With this discussion as a backdrop, I’ll introduce variable withdrawal strategies and then develop asset allocation modeling to demonstrate how the optimal strategies with variable withdrawals differ significantly from the 30% to 75% range.

Introducing variable withdrawals

Variable withdrawal methods share the common characteristic that withdrawals adjust each year during retirement to reflect underlying investment performance, whereas, with the 4% rule and other fixed methods, the withdrawals are mapped out at the start of retirement. With fixed withdrawals, bad investment experience or longer-than-expected retirements can result in savings being depleted (plan failure), while better-than-expected investment experience will flow through to larger bequests. Although the 4% rule has been popular with researchers, practitioners recognize that good planning cannot ignore what is happening with the investment portfolio; spending adjustments will need to be made during retirement. One might determine these adjustments informally or apply a more disciplined variable withdrawal strategy.

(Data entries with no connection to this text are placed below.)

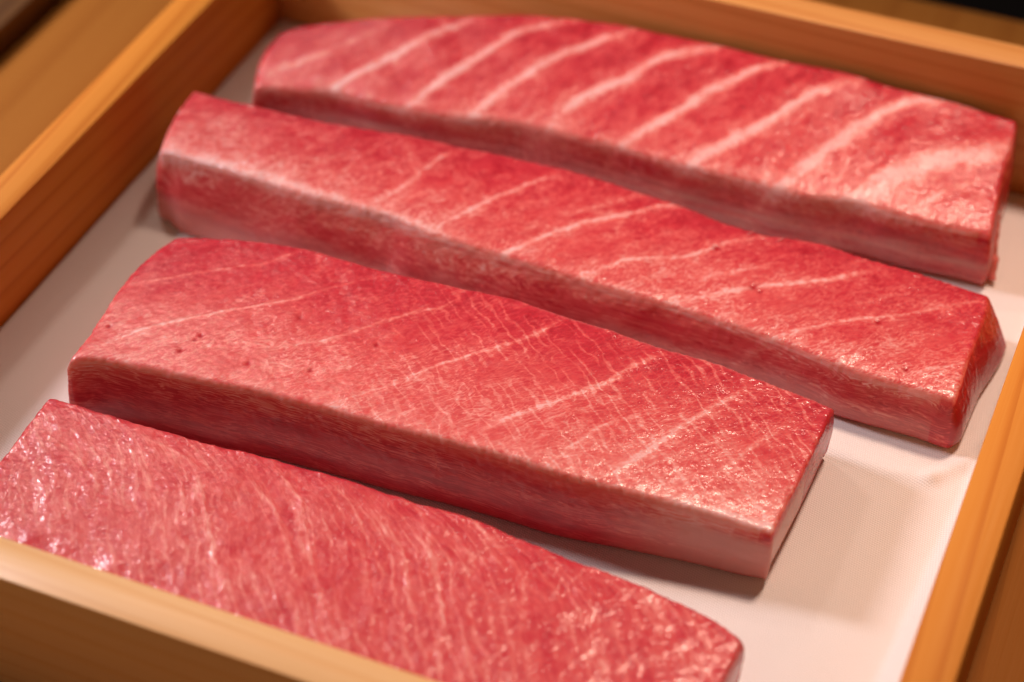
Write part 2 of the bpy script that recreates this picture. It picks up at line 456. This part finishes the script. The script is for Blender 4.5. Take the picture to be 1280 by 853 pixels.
def make_liner():
    nx, ny = 240, 240
    x = np.linspace(1.2, W * 1000 - .8, nx); y = np.linspace(1.5, DEP * 1000 - 1.5, ny)
    X, Y = np.meshgrid(x, y, indexing='ij')
    P = np.stack([X.ravel(), Y.ravel()], 1)
    z = 0.35 * fbm(np.c_[P / 40, np.zeros(len(P))], 5) - .2
    # right margin turned up against the tray side
    edge = np.interp(P[:, 1], [0, 104, 184, 260, 373], [345.5, 350.5, 355.5, 357, 357])
    z += np.clip(P[:, 0] - edge, 0, None) * 0.9
    # folds
    for poly, w, h in (([(286, 180), (302, 178.5), (330, 175), (343, 176.5)], 3.2, 1.3),
                       ([(343, 176.5), (352, 188), (358, 200)], 3.0, 1.2),
                       ([(340, 286), (358, 283)], 2.2, .7)):
        d, r, L = seg_dist(P, poly)
        z += h * np.exp(-(d / w) ** 2)
    z = np.clip(z, -.5, None)
    V = np.c_[P[:, 0], P[:, 1], z] / 1000.0
    me = bpy.data.meshes.new("liner_sheet")
    me.from_pydata(V.tolist(), [], grid_faces(nx, ny).tolist())
    for f in me.polygons: f.use_smooth = True
    o = link("liner_sheet", me, liner_material)
    s = o.modifiers.new("thickness", 'SOLIDIFY'); s.thickness = .0003; s.offset = -1
    tag(o, "white woven absorbent sheet lining the tray under the tuna", "liner")
make_liner()

# ------------------------------------------------------------------ tuna blocks
def resample(pts, n, power=None):
    P = np.array(pts, float)
    # Catmull-Rom through the traced points
    Q = np.vstack([2 * P[0] - P[1], P, 2 * P[-1] - P[-2]])
    out = []
    for i in range(1, len(Q) - 2):
        t = np.linspace(0, 1, 24, endpoint=False)[:, None]
        p0, p1, p2, p3 = Q[i - 1], Q[i], Q[i + 1], Q[i + 2]
        out.append(.5 * (2 * p1 + (p2 - p0) * t + (2 * p0 - 5 * p1 + 4 * p2 - p3) * t ** 2 + (3 * p1 - p0 - 3 * p2 + p3) * t ** 3))
    out = np.vstack(out + [P[-1:]])
    s = np.r_[0, np.cumsum(np.hypot(*np.diff(out, axis=0).T))]
    u = np.linspace(0, s[-1], n)
    return np.stack([np.interp(u, s, out[:, k]) for k in range(2)], 1)

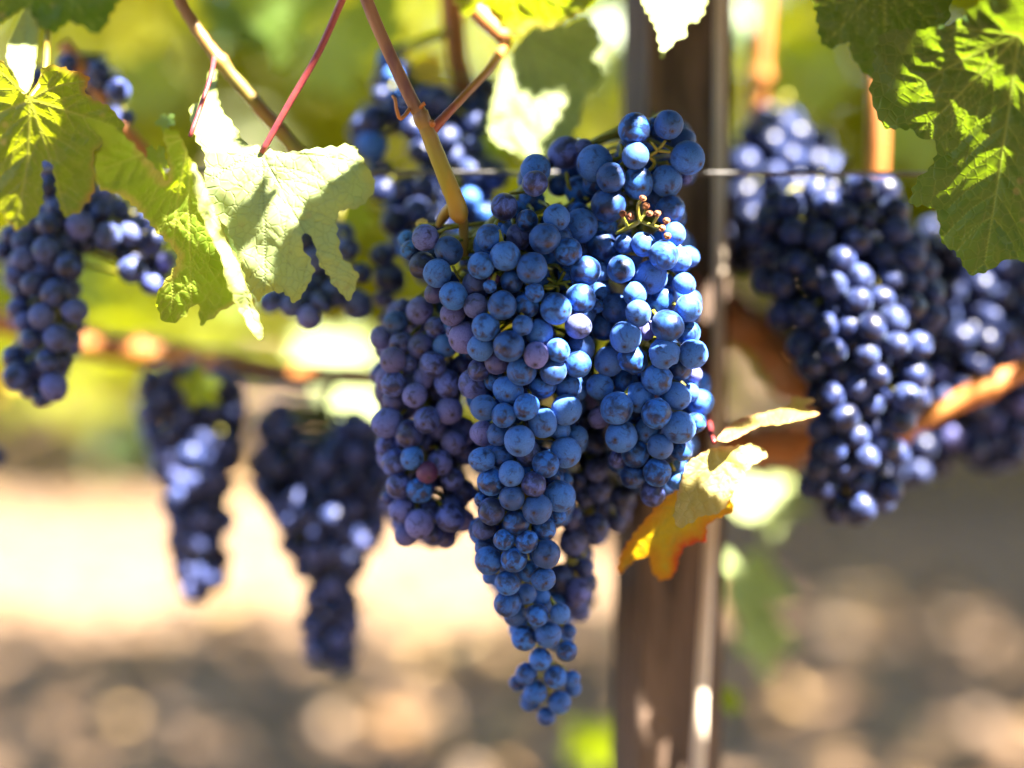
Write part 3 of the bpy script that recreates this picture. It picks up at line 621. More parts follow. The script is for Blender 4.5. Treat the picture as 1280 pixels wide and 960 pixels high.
def bunch(label, berries, axis, dfront, mat, group, filler=True, cat='grape bunch', seed=0, layer=.006, extra_stems=(), top=None, mat2=None, no_fill_below=1e9):
    """berries: (px, py, r_px, layer, flag). axis: [(py, px, halfwidth_px, D of the front surface)]. The depth follows a rounded body, then overlaps are pushed back."""
    r0 = random.Random(seed); ax = sorted(axis); ys = [a[0] for a in ax]
    AX = lambda y: [np.interp(y, ys, [a[i] for a in ax]) for i in (1, 2, 3)]
    items = []
    for it in berries:
        px, py, r = it[:3]; ly = it[3] if len(it) > 3 else 0; fl = it[4] if len(it) > 4 else ''
        cx, hw, d0 = AX(py); u = min(.95, abs(px-cx)/hw)
        D = d0+hw*d0/FPX*.8*(1-math.sqrt(1-u*u))+ly*layer
        items.append([D, px, py, r*D/FPX, fl, 0, r*1.09])
    if filler:
        base = list(items)
        for _ in range(int(len(base)*2.6)):
            a = r0.choice(base); nb = sorted(base, key=lambda q: (q[1]-a[1])**2+(q[2]-a[2])**2)[1:6]; b = r0.choice(nb)
            if a[2] > no_fill_below: continue
            c_ = r0.choice(nb); u, v, w = r0.random(), r0.random(), r0.random(); sm = u+v+w
            D = max(a[0], b[0])+r0.uniform(.008, .03)
            items.append([D, (u*a[1]+v*b[1]+w*c_[1])/sm, (u*a[2]+v*b[2]+w*c_[2])/sm, r0.uniform(.0060, .0070), '', 1, 0])
    items.sort(key=lambda q: q[0]); done = []
    for q in items:
        D = q[0]
        for _ in range(4):
            ch = False
            for p in done:
                lat = math.hypot((q[1]-p[1])*D/FPX, (q[2]-p[2])*D/FPX); mn = .92*(q[3]+p[3])
                if lat < mn and abs(D-p[0]) < math.sqrt(mn*mn-lat*lat)-1e-6:
                    D = p[0]+math.sqrt(mn*mn-lat*lat); ch = True
            if not ch: break
        q[0] = D; q[3] = q[6]*D/FPX if not q[5] else q[3]; done.append(q)
    # objects
    tp = P(*top) if top else P(AX(ys[0])[0], ys[0], AX(ys[0])[2]+.02)
    e = empty('grape_bunch', tp); tag(e, label, cat, group)
    st = Tubes()
    axp = [(AX(y)[0], y, AX(y)[2]+AX(y)[1]*AX(y)[2]/FPX*.75+.004) for y in np.linspace(ys[0], ys[-1]-15, 12)]
    st.add([tuple(tp)]+[P(*a) for a in axp], [.0022]+[.0022-.0001*i for i in range(12)], 7)
    vis = [q for q in done if not q[5]]; vis.sort(key=lambda q: q[0])
    parts = vis[:100]; rest = vis[100:]+[q for q in done if q[5]]
    sv, sf, sc, nv = [], [], [], 0
    tm = {}
    for q in parts+rest:
        c = P(q[1], q[2], q[0]); y_up = max(ys[0], q[2]-26); cx, hw, d0 = AX(y_up)
        tgt = P(cx, y_up, d0+hw*d0/FPX*.75+.004)
        dr = (tgt-c).normalized(); dr = (dr+Vector((r0.gauss(0, .25), r0.gauss(0, .25), r0.gauss(0, .25)+.25))).normalized()
        rot = dr.to_track_quat('Z', 'Y') @ Quaternion((0, 0, 1), r0.uniform(0, 6.28))
        if not (q[5] and r0.random() < .5): st.add([c+dr*q[3]*.93, c+dr*(q[3]+.004)+Vector((0, 0, .0005)), c.lerp(tgt, .6)+Vector((0, 0, .001)), tgt], [.0012, .0008, .0009, .0012], 5)
        u_ = r0.random(); mk = 'purple' if 'p' in q[4] else 'dusk' if mat == 'blue' and u_ < .08 else (mat2 if mat2 and ('2' in q[4] or u_ > (.95 if mat == 'blue' else .84)) else mat)
        if mat == 'blue' and not q[4] and r0.random() < .03: q[4] = 's'
        me = (BS['purple' if 'p' in q[4] else 'blue'] if 's' in q[4] else BM[mk])[r0.randrange(2 if 's' in q[4] else 5)]
        if q in parts:
            o = bpy.data.objects.new('berry', me); o.location = c-tp; o.rotation_mode = 'QUATERNION'; o.rotation_quaternion = rot; o.scale = (q[3]*r0.uniform(.94, 1.04), q[3]*r0.uniform(.94, 1.04), q[3]*r0.uniform(.97, 1.05)); link(o, e)
            if 'p' in q[4]: o['label'] = 'small purple unripe berry'
            elif 's' in q[4]: o['label'] = 'shrivelled wrinkled berry'
        else:
            if id(me) not in tm:
                a = np.empty(len(me.vertices)*3); me.vertices.foreach_get('co', a)
                b = np.empty(len(me.vertices)*3); me.attributes['bco'].data.foreach_get('vector', b)
                tm[id(me)] = (a.reshape(-1, 3), b.reshape(-1, 3), [tuple(p.vertices) for p in me.polygons])
            a, b, f = tm[id(me)]
            sv.append((a*q[3]) @ np.array(rot.to_matrix()).T+np.array(c)); sc.append(b); sf += [tuple(i+nv for i in t) for t in f]; nv += len(a)
    if sv:
        o = mesh_obj('berries', np.vstack(sv), sf, {'blue': M_BERRY, 'mauve': M_MAUVE, 'dark': M_DARK, 'dusk': M_DUSK}[mat], e, True, tp, {'bco': np.vstack(sc)}); o['kind'] = 'stuff'
    for pts in extra_stems:
        pa, ra = pxpath(pts, 4); st.add(pa, ra, 7)
    st.build('stem', M_STEM, e, tp)
    return e
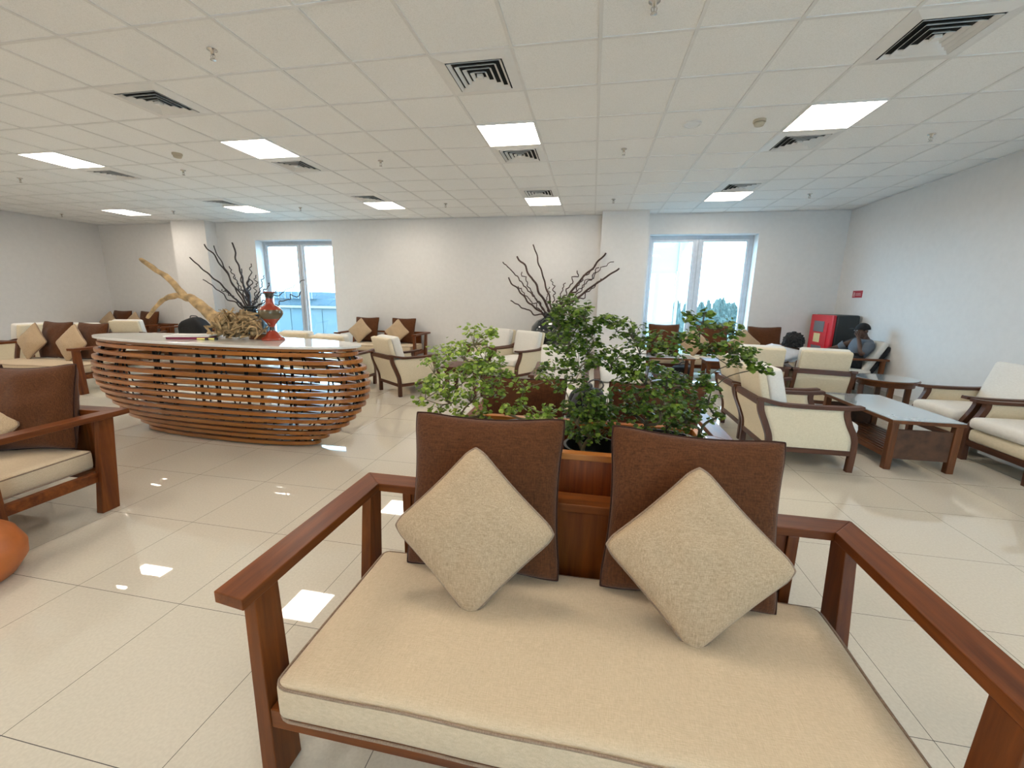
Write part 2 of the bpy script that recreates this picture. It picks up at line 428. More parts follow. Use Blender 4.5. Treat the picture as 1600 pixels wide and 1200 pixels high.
VN = {(-7, 1): 'square louvred air vent at upper left, above the reception desk', (-2, 1): 'square louvred air vent in the upper middle, nearest the viewer',
      (3, 1): 'largest square louvred air vent, at upper right', (-12, 4): 'square louvred vent beside the far left lit panel, nearer row', (-7, 4): 'square louvred vent beyond the lit panel over the reception desk',
      (-2, 4): 'square louvred vent just beyond the middle lit panel', (3, 4): 'square louvred vent just beyond the big upper right lit panel',
      (-12, 7): 'small louvred vent before the back lit panel at the left window', (-7, 7): 'small louvred vent before the back lit panel left of middle',
      (-2, 7): 'small louvred vent before the back lit panel over the middle urn', (3, 7): 'small louvred vent before the back lit panel at the right window'}
v0 = make_vent(); used = False
for (i, j), lab in VN.items():
    if not used: v0.location = cellc(i, j); v0['label'] = lab; v0['group'] = 'square ceiling vents'; used = True
    else: dup(v0, cellc(i, j), 0, lab, 'square ceiling vents')
def make_sprinkler():
    t = thing('sprinkler', '', 'sprinkler')
    bm = B(); add_lathe(bm, [(.034, 0), (.034, -.004), (.014, -.010), (.012, -.03)], 20); obj('escutcheon', bm, 'chrome', t, smooth=True)
    bm = B()
    for s in (-1, 1): add_tube(bm, [(s*.008, 0, -.028), (s*.017, 0, -.04), (s*.013, 0, -.055), (0, 0, -.062)], .003, 6)
    add_tube(bm, [(0, 0, -.03), (0, 0, -.062)], .004, 6); obj('yoke', bm, 'chrome', t)
    bm = B(); add_lathe(bm, [(.018, -.062), (.020, -.066), (.002, -.068)], 12); obj('deflector', bm, 'chrome', t)
    return t
SN = {(-5, 0): 'chrome sprinkler nearest the viewer at upper left', (0, 0): 'chrome sprinkler cut by the top edge right of middle',
      (-15, 4): 'chrome sprinkler at the far left edge', (-10, 4): 'chrome sprinkler just beyond the smoke detector at left', (-5, 4): 'chrome sprinkler left of the middle lit panel',
      (0, 4): 'chrome sprinkler right of the middle lit panel', (5, 4): 'chrome sprinkler at right near the right wall', (-20, 8): 'tiny sprinkler near the left wall, back row',
      (-15, 8): 'tiny sprinkler over the left column, back row', (-10, 8): 'tiny sprinkler right of the left window panel, back row', (-5, 8): 'tiny sprinkler left of the back middle panel',
      (0, 8): 'tiny sprinkler in front of the right column, back row', (5, 8): 'tiny sprinkler right of the right window, back row'}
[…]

I’ll develop a hypothetical client example to demonstrate how outcomes using the 4% rule differ from those based on a variable withdrawal strategy. Then I’ll turn to optimizing the asset allocation to support the variable strategy. This modeling will be based on a 65-year-old retired female with a remaining life expectancy of 25 years and $1 million in savings that she can dedicate to generating retirement income. Her basic living expenses are $50,000 per year, increasing with inflation, and she will receive an inflation-adjusted $30,000 annually from Social Security. She will utilize withdrawals from savings to cover the gap between basic living expenses and guaranteed lifetime income and take additional withdrawals for discretionary spending. Her main goal is to generate sustainable retirement income; leaving a bequest is of secondary importance. The analysis will be pre-tax.